Tra dati Istat e cronaca nera, istantanee da un Paese che arranca. Altro che ripartenza e…resilienza?
Roma – Se quello atmosferico stenta a mostrare il suo rigore, l’inverno demografico mette già i brividi. L’Italia in vent’anni ha perso tre milioni di giovani, diminuiti di oltre il 23% sul totale di una popolazione che invece continua a crescere, ergo a invecchiare. Non solo: i dati Istat ci relegano all’ultimo posto disponibile in Ue, con la più bassa incidenza di 18-34enni sulla popolazione (nel 2021 17,5%; la media Ue è del 19,6%). Manco a dirlo, nel quadro già di per sé desolante emerge lo sprofondo del Meridione, che dal 2002 ha visto una diminuzione del 28% dei giovani e dove si prevede che da qui al 2061 gli ultra-settantenni saranno il 30,7% della popolazione residente.
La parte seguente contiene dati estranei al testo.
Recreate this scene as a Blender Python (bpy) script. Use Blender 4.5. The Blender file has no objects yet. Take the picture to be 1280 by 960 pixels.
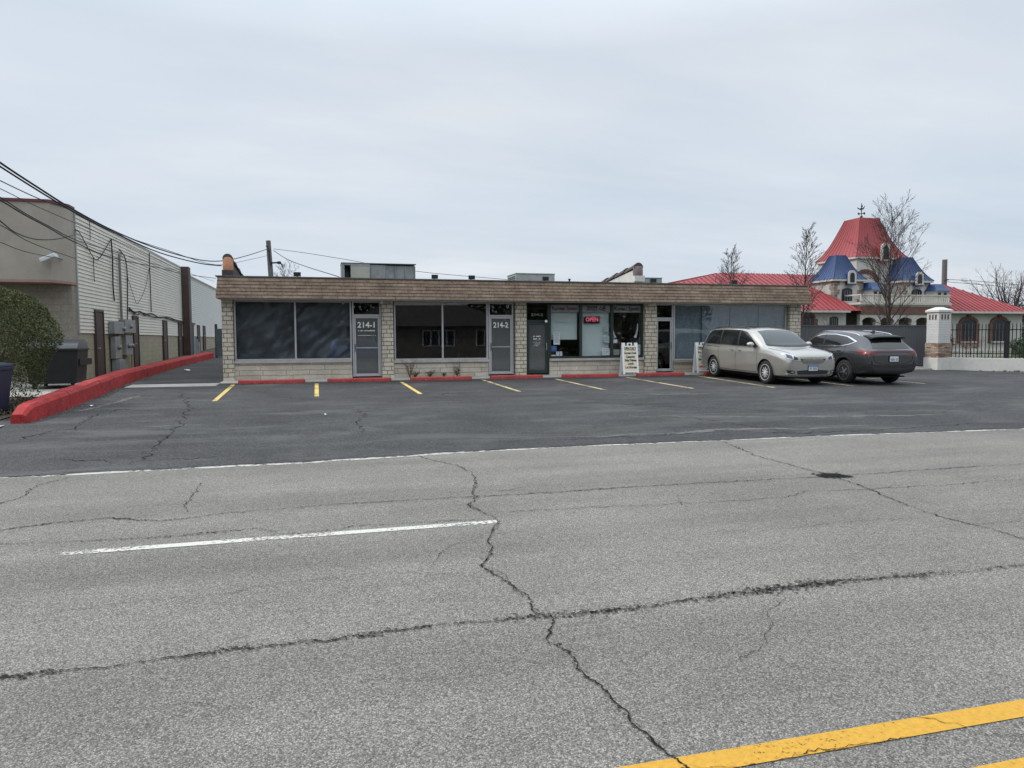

Con tutto il rispetto per l’autorevole Istituto di ricerca, che svolge egregiamente il suo lavoro e mette in colonna i numeri di una debaclé demografica senza precedenti, le rilevazioni statistiche paiono quasi inutili e pleonastiche le motivazioni addotte per spiegare un fenomeno praticamente irreversibile. Basta guardarsi intorno per capire: carenza di opportunità lavorative e precariato diffuso rallentano, soprattutto nel nostro Sud, l’uscita dei giovani dall’ambito familiare, con la conseguenza ovvia che si riduce la propensione a costruire nuovi nuclei familiari e mettere al mondo figli. L’età media al primo matrimonio degli italiani è salita a circa 36 anni per lo sposo (32 nel 2004) e 33 per la sposa (29 nel 2004).
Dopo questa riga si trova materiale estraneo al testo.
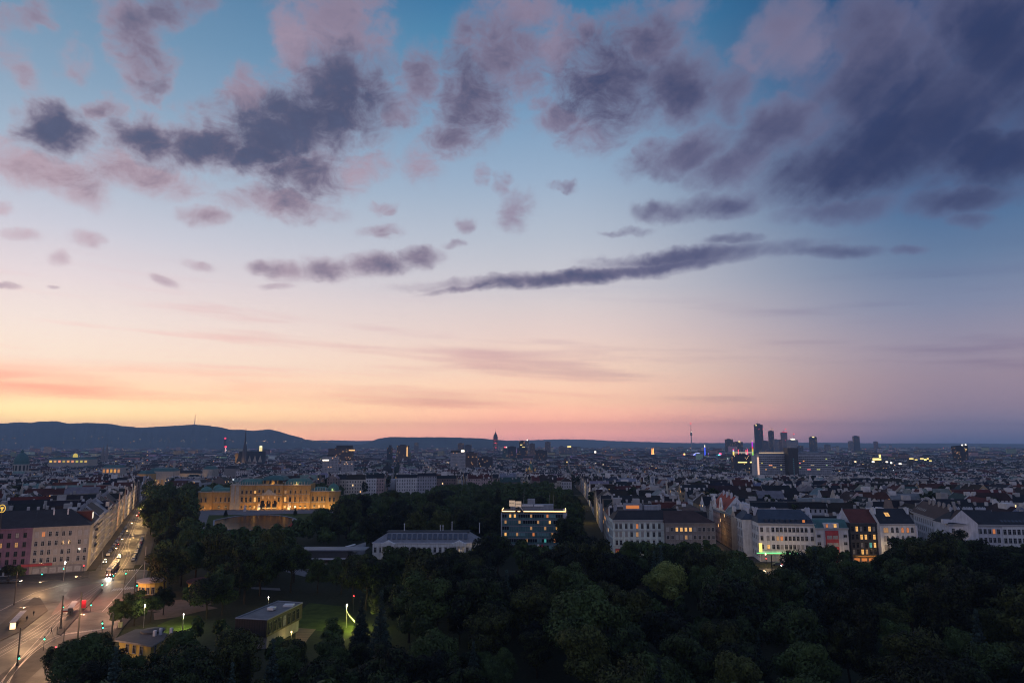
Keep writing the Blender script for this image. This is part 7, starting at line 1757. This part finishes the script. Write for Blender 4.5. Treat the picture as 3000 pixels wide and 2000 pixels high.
pole(50, 1948, 1837, 'dark signal pole with a pale arm at the lower left', .15, (127, 1867)); pole(393, 1741, 1681, 'dark pole beside the upper crossing', .16); pole(420, 1708, 1600, 'pale pole at the tree edge of the sloping street', .13, m='metal_grey'); pole(220, 1998, 1920, 'thin greenish pole among the lowest trees', .09, m='metal_grey'); pole(297, 1668, 1610, 'slim pole before the corner house', .1, m='metal_grey')
pole(186, 1842 + 40, 1836, 'stub pole by the lower crossing', .1); pole(2263, 1690, 1625, 'dark pole in the middle of the right junction', .2); pole(2409, 1740, 1692, 'slim pole among trees right of the diagonal road', .1, m='metal_grey'); pole(2168, 1830, 1785, 'slim pale pole rising from the middle of the park', .1, m='metal_grey'); pole(625, 1610, 1578, 'slim pale pole in front of the palace pool', .1, m='metal_grey')
def signal(px, pyb, py, on, label):
    P = at_z(px, pyb); H = top_of(px, py, P); t = thing('traffic_light', label, 'traffic light', P, math.atan2(P.y, P.x) - math.pi / 2, 'traffic lights round the junctions')
    b = MB(); b.bar((0, 0, -.1), (0, 0, H + .3), .07, n=6); b.build('post', M['metal'], t); b = MB(); b.box(-.19, .19, -.3, -.08, H - .38, H + .72); b.build('head', M['metal'], t)
    k = 0 if on == 'green' else .5
    for i, z in enumerate((-.12, .18, .48)):
        lit = (on == 'green' and i == 0) or (on == 'red' and i == 2); b = MB(); c = .17 if lit else .11
        b.bar((0, -.30, H + z), (0, -.36, H + z), c, n=10); b.build(('green_lens' if i == 0 else 'red_lens' if i == 2 else 'amber_lens'), M[('green_l' if on == 'green' else 'red_l') if lit else 'glass'], t)
for px, pyb, py, on, lab in [(183, 1795, 1776, 'green', 'green signal above the platform shelter'), (265, 1790, 1770, 'green', 'green signal on the kerb right of the shelter'), (297, 1862, 1823, 'green', 'upper of two green signals by the lower crossing'), (299, 1866, 1836, 'green', 'lower of two green signals by the lower crossing'), (127, 1905, 1869, 'green', 'green signal at the tip of the long pale arm'), (54, 1950, 1925, 'green', 'green signal low on the lower left pole'), (297, 1738, 1711, 'green', 'green signal at the head of the kerbed platform'), (331, 1702, 1684, 'green', 'green signal beside the tram front'), (367, 1702, 1678, 'green', 'brightest green signal, right of the tram'), (121, 1700, 1680, 'green', 'green signal before the shop windows'), (183, 1700, 1664, 'green', 'green signal under the bright white lamp'), (399, 1722, 1702, 'green', 'upper green signal by the trees'), (400, 1732, 1713, 'green', 'small green signal just under the one by the trees'),
                           (161, 1925, 1899, 'red', 'red signal at the edge of the lowest trees'), (242, 1695, 1659, 'red', 'red signal at the house corner'), (2246, 1662, 1638, 'red', 'red signal beneath the green light strip'), (1035, 1790, 1748, 'red', 'red signal light on the path above the floodlit lawn'), (2338, 1795, 1764, 'red', 'red signal among the trees below the bus')]:
    signal(px, pyb, py, on, lab)
def street_lamp(px, pyb, pyt, label, e, col=(1.0, .66, .32), m='bulb', arm=0.0, name='street_lamp', power=True, r_=.09, globe=.17):
    P = at_z(px, pyb); H = top_of(px, pyt, P); t = thing(name, label, 'street lamp', P, 0, 'street lamps')
    b = MB(); b.bar((0, 0, -.2), (0, 0, H), r_, r_ * .7, 8)
    if arm: b.bar((0, 0, H), (arm, 0, H + .25), r_ * .6, n=6)
    b.build('mast', M['metal_grey'], t); b = MB(); b.lathe((arm, 0, H - .12), [(0, -.1), (globe, .05), (globe * .8, .3), (0, .42)], 10); b.build('lamp_head', M[m], t)
    if e: lamp('lamp_light', 'POINT', (arm, -.1, H - .5), e, col, t, .35)
    return t
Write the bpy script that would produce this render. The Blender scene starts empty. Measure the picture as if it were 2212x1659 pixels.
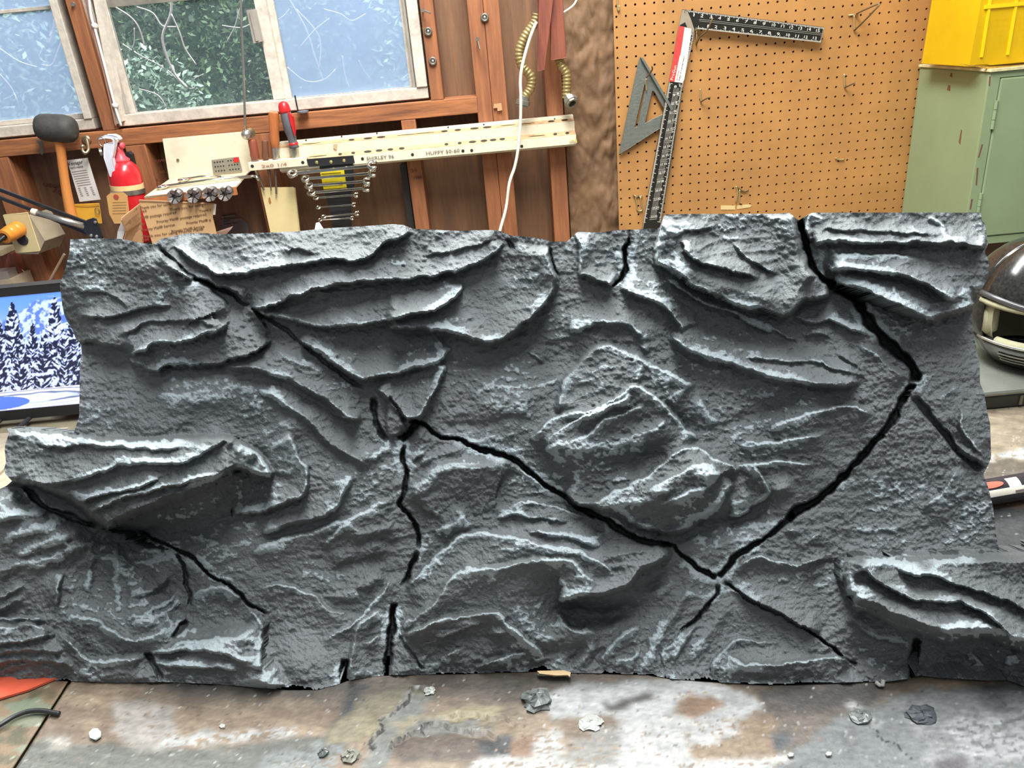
import bpy, math, random
import numpy as np
from mathutils import Vector, Matrix
from mathutils.geometry import tessellate_polygon
random.seed(7)
S = bpy.context.scene
COL = S.collection
# ---------------------------------------------------------------- camera, world, lights
TH, RHO, FPX = math.radians(24.5), math.radians(5.3), 1661.0
_s, _c = math.sin(TH), math.cos(TH)
R0, U0, FW = np.array((1., 0, 0)), np.array((0, _s, _c)), np.array((0, _c, -_s))
CX = math.cos(RHO)*R0 - math.sin(RHO)*U0
CY = math.sin(RHO)*R0 + math.cos(RHO)*U0
CP = np.array((0., 0., 1.6))
cd = bpy.data.cameras.new('camera'); cam = bpy.data.objects.new('camera', cd); COL.objects.link(cam)
cd.sensor_width = 36; cd.lens = 36*FPX/2212; cd.clip_start = .02; cd.clip_end = 60
cam.matrix_world = Matrix(((CX[0], CY[0], -FW[0], CP[0]), (CX[1], CY[1], -FW[1], CP[1]), (CX[2], CY[2], -FW[2], CP[2]), (0, 0, 0, 1)))
S.camera = cam
w = bpy.data.worlds.new('world'); S.world = w; w.use_nodes = True
w.node_tree.nodes['Background'].inputs[0].default_value = (.88, .94, 1.0, 1)
w.node_tree.nodes['Background'].inputs[1].default_value = .20
def area(name, loc, target, sx, sy, e, col):
    l = bpy.data.lights.new(name, 'AREA'); l.shape = 'RECTANGLE'; l.size = sx; l.size_y = sy; l.energy = e; l.color = col
    o = bpy.data.objects.new(name, l); COL.objects.link(o); o.location = loc
    o.rotation_euler = (Vector(target)-Vector(loc)).to_track_quat('-Z', 'Y').to_euler(); return o
area('ceiling_fixture_light', (.10, .96, 3.3), (.05, .95, 1.0), 2.2, .6, 138, (.96, .99, 1))
area('front_fill_light', (-.1, -.5, 2.6), (.05, .92, 1.0), 1.6, .6, 7, (.95, .98, 1))  # unseen fill added in front to lift the panel's shade
area('wall_fill_light', (.5, 1.3, 2.6), (.5, 2.3, 1.2), 2.0, .4, 10, (1, .84, .62))  # unseen warm fill added to brighten the pegboard wall
area('garden_daylight', (-1.2, 4.0, 5.4), (-1.2, 4.3, 1.4), 5, 1.6, 700, (.95, 1, .97))
area('open_sky_glow', (-1.0, 5.6, 4.4), (-1.0, 2.4, 1.7), 4, 1.2, 110, (.86, .94, 1))
S.view_settings.view_transform = 'Standard'; S.view_settings.look = 'None'
S.view_settings.gamma = 1; S.view_settings.use_curve_mapping = False; S.view_settings.exposure = .35

# ---------------------------------------------------------------- helpers
def ray(px, py):
    a = (np.asarray(px, float)-1106)/FPX; b = -(np.asarray(py, float)-829.5)/FPX
    return FW + a[..., None]*CX + b[..., None]*CY
def P(px, py, Y):
    d = ray(px, py); p = CP + d*(Y/d[1]); return p
def PZ(px, py, z):
    d = ray(px, py); return CP + d*((z-CP[2])/d[2])
def grain(n): return random.uniform(-n, n)

MATS = {}
def mat(name, col, rough=.6, metal=0, var=.15, vs=18, bump=0, bs=60, stretch=(1, 1, 1), col2=None, alpha=None, emit=0, trans=0, spec=.5):
    if name in MATS: return MATS[name]
    m = bpy.data.materials.new(name); m.use_nodes = True; n = m.node_tree.nodes; L = m.node_tree.links
    b = n['Principled BSDF']; b.inputs['Roughness'].default_value = rough; b.inputs['Metallic'].default_value = metal
    b.inputs['Specular IOR Level'].default_value = spec
    if trans: b.inputs['Transmission Weight'].default_value = trans
    tc = n.new('ShaderNodeTexCoord'); mp = n.new('ShaderNodeMapping'); mp.inputs['Scale'].default_value = stretch
    L.new(tc.outputs['Object'], mp.inputs[0])
    nz = n.new('ShaderNodeTexNoise'); nz.inputs['Scale'].default_value = vs; nz.inputs['Detail'].default_value = 6; nz.inputs['Roughness'].default_value = .65
    L.new(mp.outputs[0], nz.inputs['Vector'])
    cr = n.new('ShaderNodeValToRGB'); cr.color_ramp.elements[0].position = .32; cr.color_ramp.elements[1].position = .68
    c = np.array(col, float)
    c2 = np.array(col2, float) if col2 is not None else np.clip(c*(1+var), 0, 1)
    c1 = c if col2 is not None else c*(1-var)
    cr.color_ramp.elements[0].color = (*c1, 1); cr.color_ramp.elements[1].color = (*c2, 1)
    L.new(nz.outputs['Fac'], cr.inputs[0]); L.new(cr.outputs[0], b.inputs['Base Color'])
    if bump:
        n2 = n.new('ShaderNodeTexNoise'); n2.inputs['Scale'].default_value = bs; n2.inputs['Detail'].default_value = 4
        L.new(mp.outputs[0], n2.inputs['Vector'])
        bp = n.new('ShaderNodeBump'); bp.inputs['Strength'].default_value = bump; bp.inputs['Distance'].default_value = .003
        L.new(n2.outputs['Fac'], bp.inputs['Height']); L.new(bp.outputs[0], b.inputs['Normal'])
    if alpha is not None: b.inputs['Alpha'].default_value = alpha
    if emit: L.new(cr.outputs[0], b.inputs['Emission Color']); b.inputs['Emission Strength'].default_value = emit
    MATS[name] = m; return m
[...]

Ci avviamo quindi inesorabilmente a diventare un Paese per vecchi, pardon per anziani. Eppure le cronache delle ultime ore non segnalano una particolare attenzione ai nostri connazionali con i capelli bianchi. In pieno centro a Firenze Giampaolo Matteuzzi, 91 anni, ex campione italiano di staffetta, è stato preso a pugni e rapinato da un giovane somalo di 25 anni. Le immagini delle telecamere lo ritraggono mentre viene colpito più volte dal delinquente, lo si vede difendersi con coraggio, addirittura una volta sopraffatto tentare ancora di ricorrere il rapinatore. Ma soprattutto i fotogrammi ci consegnano l’immagine di una Firenze fredda e irriconoscibile: mentre si consumava la rapina con pestaggio, pur essendo la strada affollata, nessuno ha mosso un passo per difenderlo. Lo stesso Matteuzzi, che per fortuna è uscito indenne dalla disavventura e grazie alla polizia ha recuperato l’orologio rapinato, ha commentato amaro: “Nessuno si è fermato ad aiutarmi, ci sono rimasto malissimo”.
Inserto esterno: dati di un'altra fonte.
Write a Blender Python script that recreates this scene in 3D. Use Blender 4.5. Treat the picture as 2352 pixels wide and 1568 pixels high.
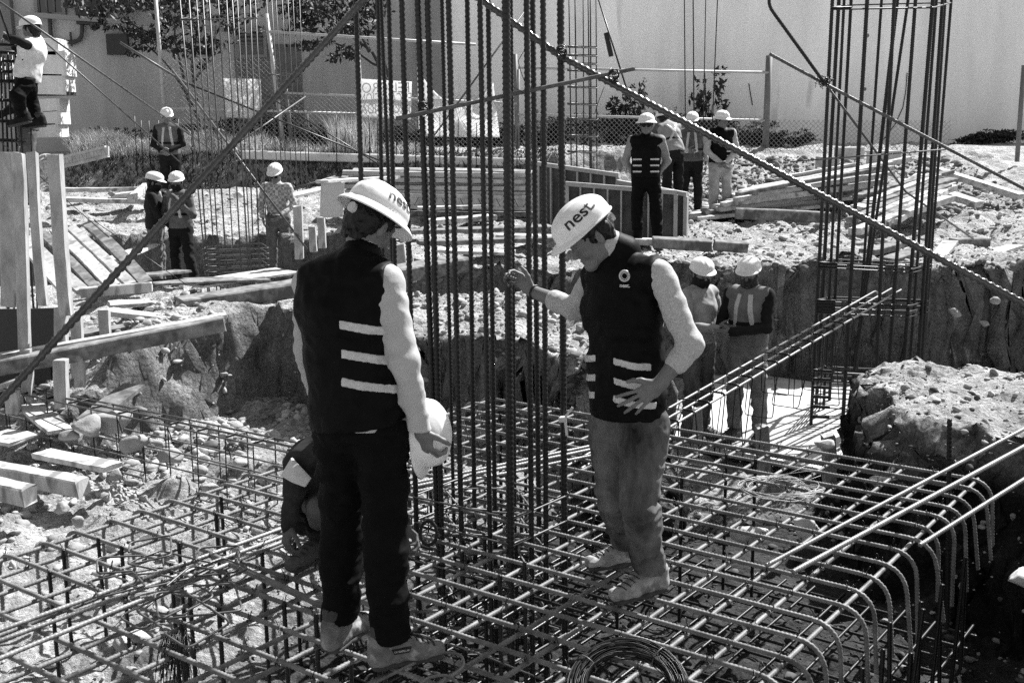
import bpy, math, random
import numpy as np
from mathutils import Vector, Matrix
for _o in list(bpy.data.objects): bpy.data.objects.remove(_o)
SC = bpy.context.scene
COL = SC.collection
# ---------------------------------------------------------------- camera
FPX, PITCH, ROLL, HC = 2588.0, 0.190, -0.012, 2.1
cp, sp = math.cos(PITCH), math.sin(PITCH)
FW = np.array([0, cp, -sp]); UP0 = np.array([0, sp, cp]); RT0 = np.array([1.0, 0, 0])
CR = RT0*math.cos(ROLL)+UP0*math.sin(ROLL)
CU = -RT0*math.sin(ROLL)+UP0*math.cos(ROLL)
CAM = np.array([0, 0, HC])
cd = bpy.data.cameras.new('camera'); cam = bpy.data.objects.new('camera', cd); COL.objects.link(cam)
cd.sensor_width = 36; cd.lens = 36*FPX/2352; cd.clip_start = .05; cd.clip_end = 900
M = Matrix(((CR[0], CU[0], -FW[0], 0), (CR[1], CU[1], -FW[1], 0), (CR[2], CU[2], -FW[2], HC), (0, 0, 0, 1)))
cam.matrix_world = M; SC.camera = cam
# ---------------------------------------------------------------- sky, sun, exposure
SUN_EL, SUN_AZ = math.radians(48), math.atan2(.72, .69)      # azimuth: x = right, y = away
w = bpy.data.worlds.new('World'); SC.world = w; w.use_nodes = True
nt = w.node_tree; bg = nt.nodes['Background']
sky = nt.nodes.new('ShaderNodeTexSky'); sky.sky_type = 'NISHITA'; sky.sun_disc = False
sky.sun_elevation = SUN_EL; sky.sun_rotation = math.pi/2-SUN_AZ
bw = nt.nodes.new('ShaderNodeRGBToBW')
nt.links.new(sky.outputs[0], bw.inputs[0]); nt.links.new(bw.outputs[0], bg.inputs[0]); bg.inputs[1].default_value = .08
sl = bpy.data.lights.new('sun', 'SUN'); sl.energy = 5.0; sl.angle = math.radians(.5); sl.color = (1, 1, 1)
so = bpy.data.objects.new('sun', sl); COL.objects.link(so)
sd = Vector((math.cos(SUN_AZ)*math.cos(SUN_EL), math.sin(SUN_AZ)*math.cos(SUN_EL), math.sin(SUN_EL)))
so.rotation_euler = sd.to_track_quat('Z', 'Y').to_euler(); so.location = sd*60
SC.view_settings.view_transform = 'Standard'; SC.view_settings.look = 'None'
SC.view_settings.exposure = 1.38; SC.view_settings.gamma = 1
SC.render.engine = 'CYCLES'; SC.cycles.max_bounces = 6; SC.cycles.diffuse_bounces = 2; SC.cycles.use_denoising = False
# ---------------------------------------------------------------- a pixel of a 2352x1568 frame as a place in the world
def ray(u, v): return FW+CR*(u-1176)/FPX-CU*(v-784)/FPX
def gz(u, v, z=0.0):
    d = ray(u, v); return CAM+d*((z-HC)/d[2])
def gy(u, v, y):
    d = ray(u, v); return CAM+d*(y/d[1])
def pj(p):
    c = np.asarray(p, float)-CAM; return 1176+FPX*(c@CR)/(c@FW), 784-FPX*(c@CU)/(c@FW)
# ---------------------------------------------------------------- noise
def _h(ix, iy, iz, s):
    n = (ix.astype(np.int64)*374761393+iy.astype(np.int64)*668265263+iz.astype(np.int64)*2147483647+s*1274126177) & 0xffffffff
    n = ((n ^ (n >> 13))*1274126177) & 0xffffffff
    n = (n ^ (n >> 16)) & 0xffff
    return n/65535.0
def vnoise(P, s=0):
    P = np.asarray(P, float); f = np.floor(P); t = P-f; t = t*t*(3-2*t); i = f.astype(np.int64)
    r = 0
    for dx in (0, 1):
        for dy in (0, 1):
            for dz in (0, 1):
                wgt = (t[..., 0] if dx else 1-t[..., 0])*(t[..., 1] if dy else 1-t[..., 1])*(t[..., 2] if dz else 1-t[..., 2])
                r = r+wgt*_h(i[..., 0]+dx, i[..., 1]+dy, i[..., 2]+dz, s)
    return r*2-1
def fbm(P, octv=3, s=0):
    a, r = 1.0, 0; P = np.asarray(P, float)
    for k in range(octv):
        r = r+a*vnoise(P*(2.03**k), s+k); a *= .5
    return r
def ss(a, b, x):
    t = np.clip((x-a)/(b-a), 0, 1); return t*t*(3-2*t)
# ---------------------------------------------------------------- materials
MATS = {}
def mat(name, col, rough=.8, spec=.3, var=0.0, vscale=6.0, bump=0.0, bscale=40.0, metal=0.0, stretch=None, dark=None, pattern=None, trans=0):
    if name in MATS: return MATS[name]
    m = bpy.data.materials.new(name); m.use_nodes = True; n = m.node_tree; N = n.nodes; L = n.links
    b = N['Principled BSDF']; b.inputs['Roughness'].default_value = rough; b.inputs['Metallic'].default_value = metal
    b.inputs['Specular IOR Level'].default_value = spec
    b.inputs['Base Color'].default_value = (col, col, col, 1)
    tc = N.new('ShaderNodeTexCoord'); mp = N.new('ShaderNodeMapping'); L.new(tc.outputs['Object'], mp.inputs[0])
    if stretch: mp.inputs['Scale'].default_value = stretch
    out = None
    if var > 0:
        t = N.new('ShaderNodeTexNoise'); t.inputs['Scale'].default_value = vscale; t.inputs['Detail'].default_value = 6; t.inputs['Roughness'].default_value = .6
        L.new(mp.outputs[0], t.inputs[0])
        r = N.new('ShaderNodeMapRange'); r.inputs[1].default_value = .3; r.inputs[2].default_value = .7
        r.inputs[3].default_value = max(0.002, col*(1-var)); r.inputs[4].default_value = min(.95, col*(1+var)); L.new(t.outputs[0], r.inputs[0])
        out = r.outputs[0]
    if dark:      # (scale, threshold, colour): patches of another tone
        t = N.new('ShaderNodeTexVoronoi' if dark[3:] else 'ShaderNodeTexNoise'); t.inputs['Scale'].default_value = dark[0]
        L.new(mp.outputs[0], t.inputs[0])
        r = N.new('ShaderNodeMapRange'); r.inputs[1].default_value = dark[1]; r.inputs[2].default_value = dark[1]+.08; L.new(t.outputs[0], r.inputs[0])
        mx = N.new('ShaderNodeMix'); mx.data_type = 'FLOAT'; L.new(r.outputs[0], mx.inputs[0])
        mx.inputs[2].default_value = col
        if out: L.new(out, mx.inputs[2])
        mx.inputs[3].default_value = dark[2]; out = mx.outputs[0]
    if pattern:   # fine woven checks: (scale, tone)
        c = N.new('ShaderNodeTexChecker'); c.inputs['Scale'].default_value = pattern[0]; L.new(mp.outputs[0], c.inputs[0])
        mx = N.new('ShaderNodeMix'); mx.data_type = 'FLOAT'; L.new(c.outputs[1], mx.inputs[0]); mx.inputs[2].default_value = col
        if out: L.new(out, mx.inputs[2])
        mx.inputs[3].default_value = pattern[1]; out = mx.outputs[0]
    if out:
        cc = N.new('ShaderNodeCombineColor')
        for k in range(3): L.new(out, cc.inputs[k])
        L.new(cc.outputs[0], b.inputs['Base Color'])
    if bump > 0:
        t2 = N.new('ShaderNodeTexNoise'); t2.inputs['Scale'].default_value = bscale; t2.inputs['Detail'].default_value = 8; t2.inputs['Roughness'].default_value = .65
        L.new(mp.outputs[0], t2.inputs[0])
        bm = N.new('ShaderNodeBump'); bm.inputs['Strength'].default_value = 1; bm.inputs['Distance'].default_value = bump
        L.new(t2.outputs[0], bm.inputs['Height']); L.new(bm.outputs[0], b.inputs['Normal'])
    MATS[name] = m; return m
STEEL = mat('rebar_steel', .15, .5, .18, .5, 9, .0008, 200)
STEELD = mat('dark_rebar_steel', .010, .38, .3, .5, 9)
STEELT = mat('thin_rod_steel', .07, .4, .35, .45, 14)
WIRE = mat('black_annealed_wire', .008, .4, .4)
WOOD = mat('raw_pine', .34, .8, .15, .35, 9, .003, 50, stretch=(1, 1, .35), dark=(7, .6, .17))
WOODD = mat('weathered_board', .17, .85, .1, .6, 9, .004, 30, dark=(5, .54, .09))
WOODP = mat('pale_plank', .42, .8, .1, .35, 9, .003, 40, dark=(6, .58, .2))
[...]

E’ andata purtroppo molto peggio a Luigi Bernardini, originario di Fosdinovo – sempre in Toscana siamo seppur al confine con la Liguria – travolto e ucciso da un automobilista sulla A12, all’altezza del chilometro 57 in località Campo, tra Deiva Marina (La Spezia) e Moneglia (Genova). Faceva il sorvegliante di un cantiere mobile per una ditta esterna della concessionaria del tratto autostradale. Centrato in pieno mentre attraversava la careggiata, quello di Bernardini è l’ultimo nome iscritto nella lista delle vittime del lavoro, saldo alimentato da uno stillicidio quotidiano di tragedie che nel loro complesso sommano già ad una strage. Soltanto che non era un operaio qualsiasi, Bernardini, perché di primavere alle spalle ne aveva già 76, un’età in cui già da tempo ci si dovrebbe godere pensione e nipotini. Invece lui, alle 19.30, quando già calava il buio, era in mezzo ad un’autostrada, non esattamente il luogo di lavoro più sicuro in assoluto, tantomeno per una persona di quell’età. Toccherà all’Ispettorato del lavoro accertare i motivi e la regolarità della sua presenza in cantiere, ma davvero c’è da augurarsi che fosse lì per libera scelta e non per raggiungere l’agognata quiescenza.